I believe that, when the union of India was formed, it was a huge mistake to draw state boundaries on the basis of language. It merely gave people another opportunity to be divisive. If you think about it, one's principal language is one's principal identity in India. To compound issues further, there is the plainly visible difference in skin colour between the Northern and Southern Indian people. So often I have heard women advising other women, “Don't be out in the sun too long, you will get all black like a Madrasi!” It is a challenge to even begin criticizing such a remark. Should I first question this woman's intelligence because she clubs the four distinct Southern states as “Madras,” or should I feel utter disgust at her expressed displeasure at being dark-skinned (as though it were some unequivocally detestable fate) or should I rant about the mindless Indian obsession with fairness? We are a brown-skinned people with white-skin ambitions. Implicit in this statement is our acute sensitivity towards skin colour, which itself reeks of racism.
Tweak this with the addition of religion, and then tweak it further with the addition of castes, and finally tweak it even further with sub-castes! You don't really need to be Einstein to figure out the cause-and-effect relationship between caste identity and caste-based discrimination. And caste identity will never cease to exist as long as its active reinforcement remains a part of national policy. Caste information is sought at every educational and employment tier, caste-based benefits are provided, caste-based votes are sought, caste-based political gimmicks are staged (Meira Kumar, GMC Balayogi) and, in countless ways, caste is entwined into the fabric that is Indian life. I never knew my caste till I was out of school, and I never bothered to know my sub-caste till I was even older. I was forced to find out because I was entering a government-aided educational institution. Of course, people like me are probably very few, and mostly urban, because in the semi-urban and rural parts of India, caste is life. “Jo kabhi nahi jaati, wohi jaat hai” (Caste is that which one can never cast away). Let's not forget that India is where the concept of untouchability came about, and still exists in some rural pockets.

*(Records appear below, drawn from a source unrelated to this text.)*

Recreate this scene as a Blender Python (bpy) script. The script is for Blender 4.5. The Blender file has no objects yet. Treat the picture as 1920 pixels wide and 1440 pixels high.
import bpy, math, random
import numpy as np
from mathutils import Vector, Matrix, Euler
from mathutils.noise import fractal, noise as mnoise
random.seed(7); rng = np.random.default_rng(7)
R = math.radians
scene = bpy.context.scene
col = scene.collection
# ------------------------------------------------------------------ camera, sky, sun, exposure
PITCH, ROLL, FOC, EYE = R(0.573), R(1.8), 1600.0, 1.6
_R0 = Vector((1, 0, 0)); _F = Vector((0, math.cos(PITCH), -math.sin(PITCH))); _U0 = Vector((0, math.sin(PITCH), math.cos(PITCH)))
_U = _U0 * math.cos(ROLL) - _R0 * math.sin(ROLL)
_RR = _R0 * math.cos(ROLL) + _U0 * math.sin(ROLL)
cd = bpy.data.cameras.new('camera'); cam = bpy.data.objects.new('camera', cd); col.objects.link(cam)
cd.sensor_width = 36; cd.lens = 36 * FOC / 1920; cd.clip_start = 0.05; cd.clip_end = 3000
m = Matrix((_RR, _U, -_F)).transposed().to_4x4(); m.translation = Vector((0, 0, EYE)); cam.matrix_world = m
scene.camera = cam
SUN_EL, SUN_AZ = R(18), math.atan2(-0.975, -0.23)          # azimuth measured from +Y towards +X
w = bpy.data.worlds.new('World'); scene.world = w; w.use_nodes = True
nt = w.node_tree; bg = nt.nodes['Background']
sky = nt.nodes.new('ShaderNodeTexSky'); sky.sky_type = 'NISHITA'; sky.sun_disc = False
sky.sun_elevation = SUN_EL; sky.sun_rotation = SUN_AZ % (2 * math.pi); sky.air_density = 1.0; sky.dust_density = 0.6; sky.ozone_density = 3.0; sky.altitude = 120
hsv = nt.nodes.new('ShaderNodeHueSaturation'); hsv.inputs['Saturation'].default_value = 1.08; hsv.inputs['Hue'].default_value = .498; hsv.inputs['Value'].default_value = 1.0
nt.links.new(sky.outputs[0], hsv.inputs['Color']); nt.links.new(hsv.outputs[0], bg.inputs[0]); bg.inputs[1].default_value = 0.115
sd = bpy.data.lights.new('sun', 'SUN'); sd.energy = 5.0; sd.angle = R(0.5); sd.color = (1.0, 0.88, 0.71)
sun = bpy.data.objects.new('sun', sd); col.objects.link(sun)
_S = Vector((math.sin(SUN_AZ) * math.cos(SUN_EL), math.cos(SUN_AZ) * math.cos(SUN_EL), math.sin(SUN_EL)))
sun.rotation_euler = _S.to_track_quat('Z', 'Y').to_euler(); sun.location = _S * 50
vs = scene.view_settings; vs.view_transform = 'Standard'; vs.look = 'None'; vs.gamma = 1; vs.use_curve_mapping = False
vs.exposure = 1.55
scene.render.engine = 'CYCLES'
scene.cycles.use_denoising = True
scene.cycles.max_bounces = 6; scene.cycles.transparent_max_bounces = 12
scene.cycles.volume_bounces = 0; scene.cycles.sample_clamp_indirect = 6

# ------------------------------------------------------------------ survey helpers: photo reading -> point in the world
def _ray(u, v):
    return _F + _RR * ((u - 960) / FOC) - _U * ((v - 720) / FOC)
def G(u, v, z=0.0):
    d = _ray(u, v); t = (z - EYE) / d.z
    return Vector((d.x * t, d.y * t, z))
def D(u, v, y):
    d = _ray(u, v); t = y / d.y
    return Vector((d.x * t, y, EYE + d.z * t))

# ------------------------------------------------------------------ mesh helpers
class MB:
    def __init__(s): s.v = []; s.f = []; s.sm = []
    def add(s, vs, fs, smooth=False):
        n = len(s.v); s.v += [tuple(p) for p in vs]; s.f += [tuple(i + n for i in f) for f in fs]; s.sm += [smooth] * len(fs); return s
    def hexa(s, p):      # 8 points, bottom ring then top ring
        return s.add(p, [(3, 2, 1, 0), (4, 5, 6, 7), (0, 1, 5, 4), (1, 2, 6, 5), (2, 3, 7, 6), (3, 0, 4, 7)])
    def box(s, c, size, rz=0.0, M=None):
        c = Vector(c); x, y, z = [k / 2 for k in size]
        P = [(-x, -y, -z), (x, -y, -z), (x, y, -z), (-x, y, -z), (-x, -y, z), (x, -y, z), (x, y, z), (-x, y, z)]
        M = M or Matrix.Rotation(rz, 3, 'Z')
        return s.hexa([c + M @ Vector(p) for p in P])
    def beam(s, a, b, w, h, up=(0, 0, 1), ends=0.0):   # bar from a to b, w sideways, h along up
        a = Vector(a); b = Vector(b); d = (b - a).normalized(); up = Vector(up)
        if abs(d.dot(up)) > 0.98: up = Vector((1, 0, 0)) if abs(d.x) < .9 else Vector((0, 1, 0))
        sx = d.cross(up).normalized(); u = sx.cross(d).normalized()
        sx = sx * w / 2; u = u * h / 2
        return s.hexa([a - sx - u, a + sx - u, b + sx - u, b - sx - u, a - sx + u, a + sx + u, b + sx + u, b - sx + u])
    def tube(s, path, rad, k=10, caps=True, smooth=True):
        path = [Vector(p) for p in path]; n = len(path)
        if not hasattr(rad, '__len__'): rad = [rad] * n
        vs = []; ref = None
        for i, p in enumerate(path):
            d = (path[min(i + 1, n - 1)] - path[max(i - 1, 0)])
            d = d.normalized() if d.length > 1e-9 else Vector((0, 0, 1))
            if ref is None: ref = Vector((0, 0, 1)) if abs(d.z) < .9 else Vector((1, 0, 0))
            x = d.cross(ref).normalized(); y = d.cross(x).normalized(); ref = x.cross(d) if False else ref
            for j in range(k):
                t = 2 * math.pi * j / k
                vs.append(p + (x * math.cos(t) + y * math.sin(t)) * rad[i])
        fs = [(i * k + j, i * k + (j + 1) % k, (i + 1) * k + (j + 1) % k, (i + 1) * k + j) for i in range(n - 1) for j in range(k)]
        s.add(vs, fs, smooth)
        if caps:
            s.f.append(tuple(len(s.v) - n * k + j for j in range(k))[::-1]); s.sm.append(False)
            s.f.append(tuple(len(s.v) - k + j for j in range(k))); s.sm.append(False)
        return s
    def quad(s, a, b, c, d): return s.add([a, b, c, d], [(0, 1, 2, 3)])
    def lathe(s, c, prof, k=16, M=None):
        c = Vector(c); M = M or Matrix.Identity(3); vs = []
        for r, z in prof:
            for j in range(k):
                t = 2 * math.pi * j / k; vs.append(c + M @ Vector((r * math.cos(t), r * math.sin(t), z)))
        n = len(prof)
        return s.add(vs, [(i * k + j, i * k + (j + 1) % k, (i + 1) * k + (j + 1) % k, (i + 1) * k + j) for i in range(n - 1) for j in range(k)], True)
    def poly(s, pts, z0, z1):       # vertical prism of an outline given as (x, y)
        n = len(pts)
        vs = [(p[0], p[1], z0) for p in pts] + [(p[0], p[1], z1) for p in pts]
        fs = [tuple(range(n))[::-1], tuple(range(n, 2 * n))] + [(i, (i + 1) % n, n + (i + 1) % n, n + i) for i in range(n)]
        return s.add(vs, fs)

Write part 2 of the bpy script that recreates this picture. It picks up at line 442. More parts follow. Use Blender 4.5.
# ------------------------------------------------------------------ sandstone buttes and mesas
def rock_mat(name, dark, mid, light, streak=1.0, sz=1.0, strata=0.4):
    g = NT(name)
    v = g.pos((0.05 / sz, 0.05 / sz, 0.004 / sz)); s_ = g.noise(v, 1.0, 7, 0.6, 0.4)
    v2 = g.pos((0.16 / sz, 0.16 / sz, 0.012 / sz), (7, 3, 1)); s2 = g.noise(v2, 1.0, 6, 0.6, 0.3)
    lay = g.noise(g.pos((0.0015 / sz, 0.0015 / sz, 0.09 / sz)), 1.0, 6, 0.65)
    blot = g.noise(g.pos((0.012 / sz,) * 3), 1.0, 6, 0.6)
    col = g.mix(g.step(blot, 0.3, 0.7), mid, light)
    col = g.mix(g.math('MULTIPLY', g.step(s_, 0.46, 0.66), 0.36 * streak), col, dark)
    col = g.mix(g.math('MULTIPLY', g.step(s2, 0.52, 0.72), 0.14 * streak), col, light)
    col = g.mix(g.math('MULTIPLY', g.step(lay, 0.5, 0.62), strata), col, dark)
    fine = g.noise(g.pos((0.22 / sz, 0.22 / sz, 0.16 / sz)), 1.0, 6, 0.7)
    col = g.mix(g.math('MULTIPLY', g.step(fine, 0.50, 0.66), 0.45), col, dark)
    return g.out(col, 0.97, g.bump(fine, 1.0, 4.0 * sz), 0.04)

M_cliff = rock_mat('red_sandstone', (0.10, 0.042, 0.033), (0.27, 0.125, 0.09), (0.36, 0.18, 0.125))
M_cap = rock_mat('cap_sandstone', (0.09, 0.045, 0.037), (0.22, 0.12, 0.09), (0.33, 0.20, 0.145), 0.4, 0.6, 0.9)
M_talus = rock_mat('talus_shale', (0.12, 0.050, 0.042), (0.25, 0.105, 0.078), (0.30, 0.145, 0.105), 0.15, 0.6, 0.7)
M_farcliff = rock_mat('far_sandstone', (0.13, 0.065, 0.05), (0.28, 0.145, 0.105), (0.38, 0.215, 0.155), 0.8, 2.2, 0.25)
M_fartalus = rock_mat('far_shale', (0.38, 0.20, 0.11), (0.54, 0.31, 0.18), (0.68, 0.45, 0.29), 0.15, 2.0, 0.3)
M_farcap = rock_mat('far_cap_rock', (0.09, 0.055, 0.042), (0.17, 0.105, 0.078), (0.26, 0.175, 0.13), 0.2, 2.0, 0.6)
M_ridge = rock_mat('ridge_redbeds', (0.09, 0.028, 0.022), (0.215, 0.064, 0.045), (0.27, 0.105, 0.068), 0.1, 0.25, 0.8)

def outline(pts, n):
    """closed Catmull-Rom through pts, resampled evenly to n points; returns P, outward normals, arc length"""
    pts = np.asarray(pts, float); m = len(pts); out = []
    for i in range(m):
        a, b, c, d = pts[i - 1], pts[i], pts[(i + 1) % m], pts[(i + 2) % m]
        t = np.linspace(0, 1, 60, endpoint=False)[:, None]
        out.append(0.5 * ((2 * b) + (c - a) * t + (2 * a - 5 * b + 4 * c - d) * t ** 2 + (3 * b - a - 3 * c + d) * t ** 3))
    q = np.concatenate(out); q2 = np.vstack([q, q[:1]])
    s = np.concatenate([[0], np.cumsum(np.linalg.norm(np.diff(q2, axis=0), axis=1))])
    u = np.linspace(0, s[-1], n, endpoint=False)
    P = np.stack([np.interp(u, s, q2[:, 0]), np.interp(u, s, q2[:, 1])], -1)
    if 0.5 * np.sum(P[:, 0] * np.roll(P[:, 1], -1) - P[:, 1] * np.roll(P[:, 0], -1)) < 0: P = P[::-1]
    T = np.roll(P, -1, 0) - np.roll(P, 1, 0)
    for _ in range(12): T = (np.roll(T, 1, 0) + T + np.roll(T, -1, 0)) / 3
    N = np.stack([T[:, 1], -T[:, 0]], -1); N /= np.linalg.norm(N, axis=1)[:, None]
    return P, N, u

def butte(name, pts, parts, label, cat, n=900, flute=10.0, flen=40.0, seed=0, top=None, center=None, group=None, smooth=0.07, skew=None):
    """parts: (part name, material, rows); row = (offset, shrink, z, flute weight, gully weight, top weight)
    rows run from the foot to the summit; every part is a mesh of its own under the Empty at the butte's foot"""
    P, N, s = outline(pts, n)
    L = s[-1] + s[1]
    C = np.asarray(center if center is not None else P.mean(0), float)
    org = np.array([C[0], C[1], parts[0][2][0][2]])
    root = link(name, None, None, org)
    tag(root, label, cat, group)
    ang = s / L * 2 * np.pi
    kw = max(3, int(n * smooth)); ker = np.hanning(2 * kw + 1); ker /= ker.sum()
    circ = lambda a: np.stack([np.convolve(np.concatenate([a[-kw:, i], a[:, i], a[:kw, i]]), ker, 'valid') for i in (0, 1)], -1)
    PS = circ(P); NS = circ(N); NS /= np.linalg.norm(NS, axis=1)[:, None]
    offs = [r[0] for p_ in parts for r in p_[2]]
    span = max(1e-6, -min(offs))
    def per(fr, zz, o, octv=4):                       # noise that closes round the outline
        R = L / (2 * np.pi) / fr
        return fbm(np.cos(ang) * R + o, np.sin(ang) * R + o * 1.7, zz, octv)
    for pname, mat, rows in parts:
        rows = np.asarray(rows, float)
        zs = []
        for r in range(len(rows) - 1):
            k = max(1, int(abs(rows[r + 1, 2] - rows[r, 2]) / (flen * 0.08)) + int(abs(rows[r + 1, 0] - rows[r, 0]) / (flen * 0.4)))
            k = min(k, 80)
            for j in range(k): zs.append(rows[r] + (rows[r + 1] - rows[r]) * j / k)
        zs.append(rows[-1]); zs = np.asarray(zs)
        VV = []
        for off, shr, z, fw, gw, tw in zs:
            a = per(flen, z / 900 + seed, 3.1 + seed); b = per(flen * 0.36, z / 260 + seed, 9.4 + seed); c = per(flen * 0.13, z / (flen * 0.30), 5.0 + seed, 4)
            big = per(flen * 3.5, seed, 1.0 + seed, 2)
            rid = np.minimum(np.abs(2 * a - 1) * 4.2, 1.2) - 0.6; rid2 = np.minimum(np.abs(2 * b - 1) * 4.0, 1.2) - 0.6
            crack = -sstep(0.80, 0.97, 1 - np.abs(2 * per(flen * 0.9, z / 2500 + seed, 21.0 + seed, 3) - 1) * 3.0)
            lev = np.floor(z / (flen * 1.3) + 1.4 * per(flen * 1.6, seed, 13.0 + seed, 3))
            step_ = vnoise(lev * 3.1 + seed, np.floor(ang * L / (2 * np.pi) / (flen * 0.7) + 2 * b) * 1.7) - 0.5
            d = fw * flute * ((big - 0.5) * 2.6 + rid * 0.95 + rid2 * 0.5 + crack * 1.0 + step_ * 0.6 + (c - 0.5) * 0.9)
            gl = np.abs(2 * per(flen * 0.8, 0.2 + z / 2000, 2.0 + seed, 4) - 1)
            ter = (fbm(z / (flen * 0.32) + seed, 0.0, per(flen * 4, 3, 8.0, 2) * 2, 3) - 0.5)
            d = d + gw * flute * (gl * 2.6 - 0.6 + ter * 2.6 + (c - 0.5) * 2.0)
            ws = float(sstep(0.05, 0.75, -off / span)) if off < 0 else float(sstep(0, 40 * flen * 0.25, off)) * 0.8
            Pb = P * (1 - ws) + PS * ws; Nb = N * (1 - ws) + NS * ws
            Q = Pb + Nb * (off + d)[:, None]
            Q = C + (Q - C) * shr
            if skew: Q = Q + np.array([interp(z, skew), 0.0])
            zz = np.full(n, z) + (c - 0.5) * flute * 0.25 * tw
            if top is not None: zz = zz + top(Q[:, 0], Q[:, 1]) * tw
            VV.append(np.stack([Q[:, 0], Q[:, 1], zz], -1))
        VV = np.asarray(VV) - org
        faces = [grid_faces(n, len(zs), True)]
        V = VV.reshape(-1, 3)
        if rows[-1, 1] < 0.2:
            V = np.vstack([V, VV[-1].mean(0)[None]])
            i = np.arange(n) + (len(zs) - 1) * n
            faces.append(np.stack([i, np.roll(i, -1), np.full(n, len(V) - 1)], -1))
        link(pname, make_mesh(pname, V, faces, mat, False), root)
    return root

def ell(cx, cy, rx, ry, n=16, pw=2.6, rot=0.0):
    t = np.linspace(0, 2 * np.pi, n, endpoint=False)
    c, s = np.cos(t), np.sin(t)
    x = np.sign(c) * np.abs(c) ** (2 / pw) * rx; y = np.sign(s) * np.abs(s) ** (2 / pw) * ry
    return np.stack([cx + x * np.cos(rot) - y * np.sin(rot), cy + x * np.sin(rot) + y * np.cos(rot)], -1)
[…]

Communal tolerance is a dying a slow death in India. Men in power, frequently associated with the government or politics, incite communal tensions and forge communal rifts. Flared tempers and rampant disinformation synergistically turn fordable rifts into impassable chasms. This is the reality of India. Countless communal riots, ethnic cleansing in Kashmir, neglect of the North-East, anti-North Indian campaigns by self-important no-good morons (SNM, perhaps) in Maharashtra, the list is endless, much like government apathy.
The hatred between communities is simmering for so long in India that it takes very little for this black cauldron to boil over and scald everything in its wake. Whether to term this as 'racism' or 'communalism' or 'casteism' is a matter for the academics to decide, but the root cause is singular. A rose by any other name would smell as sweet (and its thorns would prick as deep). Indians should take a look a long, hard, introspective look into their own backyards before pointing fingers at other nations, which have a far cleaner record than their own.